Information supplied —
<<<<
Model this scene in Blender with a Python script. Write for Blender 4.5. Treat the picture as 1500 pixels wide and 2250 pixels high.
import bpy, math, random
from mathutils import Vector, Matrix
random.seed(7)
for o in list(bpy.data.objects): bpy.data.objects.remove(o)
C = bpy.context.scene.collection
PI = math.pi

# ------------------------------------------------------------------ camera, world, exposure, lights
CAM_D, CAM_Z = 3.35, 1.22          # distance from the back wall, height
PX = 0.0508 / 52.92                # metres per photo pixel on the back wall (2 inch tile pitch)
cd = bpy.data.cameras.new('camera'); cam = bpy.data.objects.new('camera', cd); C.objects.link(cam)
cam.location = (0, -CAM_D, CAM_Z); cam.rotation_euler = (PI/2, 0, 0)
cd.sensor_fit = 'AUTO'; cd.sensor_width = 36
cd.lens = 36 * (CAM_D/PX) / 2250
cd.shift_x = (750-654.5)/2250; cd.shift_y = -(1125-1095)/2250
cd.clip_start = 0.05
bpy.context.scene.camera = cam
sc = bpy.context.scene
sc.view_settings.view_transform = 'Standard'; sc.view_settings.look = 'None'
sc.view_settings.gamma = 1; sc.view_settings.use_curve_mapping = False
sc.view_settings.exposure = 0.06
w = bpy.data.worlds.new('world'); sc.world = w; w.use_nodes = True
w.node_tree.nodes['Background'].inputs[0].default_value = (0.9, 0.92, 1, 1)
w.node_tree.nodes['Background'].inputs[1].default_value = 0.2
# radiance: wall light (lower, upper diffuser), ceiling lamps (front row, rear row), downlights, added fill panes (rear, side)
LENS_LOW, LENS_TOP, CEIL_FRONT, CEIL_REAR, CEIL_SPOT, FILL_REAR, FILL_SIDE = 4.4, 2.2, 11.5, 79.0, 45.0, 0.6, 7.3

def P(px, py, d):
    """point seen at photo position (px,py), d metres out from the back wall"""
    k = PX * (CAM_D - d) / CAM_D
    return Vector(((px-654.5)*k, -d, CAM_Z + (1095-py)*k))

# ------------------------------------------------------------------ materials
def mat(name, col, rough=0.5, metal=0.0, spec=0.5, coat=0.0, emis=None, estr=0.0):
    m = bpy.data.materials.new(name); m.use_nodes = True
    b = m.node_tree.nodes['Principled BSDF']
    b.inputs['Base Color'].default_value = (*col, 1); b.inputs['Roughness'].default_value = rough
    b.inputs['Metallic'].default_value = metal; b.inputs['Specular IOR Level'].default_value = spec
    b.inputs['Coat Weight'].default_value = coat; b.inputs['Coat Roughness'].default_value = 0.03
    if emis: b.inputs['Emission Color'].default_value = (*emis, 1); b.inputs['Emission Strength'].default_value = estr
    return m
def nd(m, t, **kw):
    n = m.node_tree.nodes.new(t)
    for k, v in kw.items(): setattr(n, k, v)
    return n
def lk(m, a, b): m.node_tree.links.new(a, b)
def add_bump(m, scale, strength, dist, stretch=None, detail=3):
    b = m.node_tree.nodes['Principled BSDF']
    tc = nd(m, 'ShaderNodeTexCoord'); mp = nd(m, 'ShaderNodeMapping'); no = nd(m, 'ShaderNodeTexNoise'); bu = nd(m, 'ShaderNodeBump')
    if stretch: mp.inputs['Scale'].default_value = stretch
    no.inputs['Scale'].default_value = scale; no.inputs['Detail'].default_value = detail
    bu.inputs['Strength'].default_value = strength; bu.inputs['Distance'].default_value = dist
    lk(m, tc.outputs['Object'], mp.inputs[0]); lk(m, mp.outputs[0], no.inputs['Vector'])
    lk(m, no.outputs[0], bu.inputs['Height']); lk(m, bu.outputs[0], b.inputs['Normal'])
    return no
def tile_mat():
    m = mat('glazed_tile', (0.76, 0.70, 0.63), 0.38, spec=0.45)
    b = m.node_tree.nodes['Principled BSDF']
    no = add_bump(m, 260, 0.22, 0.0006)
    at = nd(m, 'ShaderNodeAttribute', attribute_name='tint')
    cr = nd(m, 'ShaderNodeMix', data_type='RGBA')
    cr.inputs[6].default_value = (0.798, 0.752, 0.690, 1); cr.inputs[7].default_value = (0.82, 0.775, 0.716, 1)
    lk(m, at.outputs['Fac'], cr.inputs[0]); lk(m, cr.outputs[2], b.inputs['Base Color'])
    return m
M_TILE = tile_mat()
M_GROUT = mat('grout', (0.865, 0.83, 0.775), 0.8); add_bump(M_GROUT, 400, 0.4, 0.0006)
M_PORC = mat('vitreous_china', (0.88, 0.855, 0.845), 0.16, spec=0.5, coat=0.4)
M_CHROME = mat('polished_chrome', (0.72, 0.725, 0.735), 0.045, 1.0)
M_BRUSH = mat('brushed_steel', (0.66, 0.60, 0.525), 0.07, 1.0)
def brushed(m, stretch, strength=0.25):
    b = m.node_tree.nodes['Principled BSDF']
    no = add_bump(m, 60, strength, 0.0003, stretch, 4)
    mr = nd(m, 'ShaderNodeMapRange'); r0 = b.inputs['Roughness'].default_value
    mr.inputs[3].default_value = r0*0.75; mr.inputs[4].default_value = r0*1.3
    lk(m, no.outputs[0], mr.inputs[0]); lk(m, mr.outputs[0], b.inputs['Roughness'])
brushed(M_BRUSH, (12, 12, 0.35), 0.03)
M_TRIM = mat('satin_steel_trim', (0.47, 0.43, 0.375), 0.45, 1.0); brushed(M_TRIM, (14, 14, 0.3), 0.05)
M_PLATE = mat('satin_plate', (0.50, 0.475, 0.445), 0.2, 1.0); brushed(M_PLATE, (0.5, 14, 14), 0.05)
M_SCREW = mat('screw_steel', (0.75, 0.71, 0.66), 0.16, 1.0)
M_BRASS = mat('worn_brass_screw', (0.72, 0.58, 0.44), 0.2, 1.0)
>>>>
Your instructions — Write out a verbatim copy of the data, beginning with its first line and ending with the line that contains "PI = math.pi".

Solution to the problem —
Model this scene in Blender with a Python script. Write for Blender 4.5. Treat the picture as 1500 pixels wide and 2250 pixels high.
import bpy, math, random
from mathutils import Vector, Matrix
random.seed(7)
for o in list(bpy.data.objects): bpy.data.objects.remove(o)
C = bpy.context.scene.collection
PI = math.pi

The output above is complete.